Even the top universities are not immune. The government is still reducing its funding to universities, so the tripling of university fees is not going to cover the shortfall. Universities will be forced to cut their services: so students will actually be paying more and getting less.

But how exactly do you measure the value of a degree? Is it simply in terms of the income you can derive from it in the workplace – the income you need to pay back the loan?

What value is a degree in the arts and humanities? History, music, English literature? Yet you need such degrees to become a teacher or university lecturer, a gallery curator, an editor. The damage to the cultural health of Britain is incalculable: not without reason has the approach behind the White Paper been criticised as “philistine”.

As for the validity of the scheme in terms of the long-term impact on the economy, some have also argued that a cash-strapped, indebted generation of graduates struggling to pay off its loans will be less productive, as they will be unable to afford to invest or innovate.

The Pinch paradox

The strange and bewildering paradox for all those interested in intergenerational issues is that this new universities policy is being led by David Willetts, Minister of State for Universities and Science, and author of one of the best books on the intergenerational perspective, The Pinch – a searing attack on the legacy of the baby boomer generation.

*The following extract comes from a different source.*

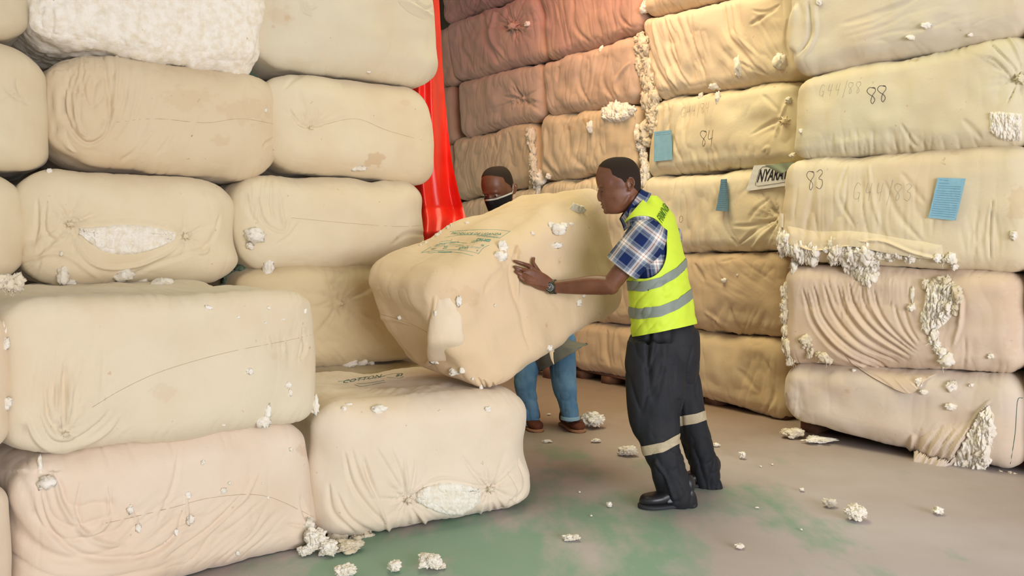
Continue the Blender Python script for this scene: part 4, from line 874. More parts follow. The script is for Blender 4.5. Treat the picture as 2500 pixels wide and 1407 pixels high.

He doesn’t go into much detail about higher education in the book, but we can extrapolate from the drift of his argument. The current generation of baby-boomer politicians themselves enjoyed the legacy of university education that was virtually free, or at least heavily subsidised. Now they want to cut off that benefit from future generations and shift the costs away from the State to the students themselves. But it will in fact be the nation itself that ends up paying anyway, 35 years down the line – having saddled a generation with debt.

From all points of view, this looks a like serious case of intergenerational mugging.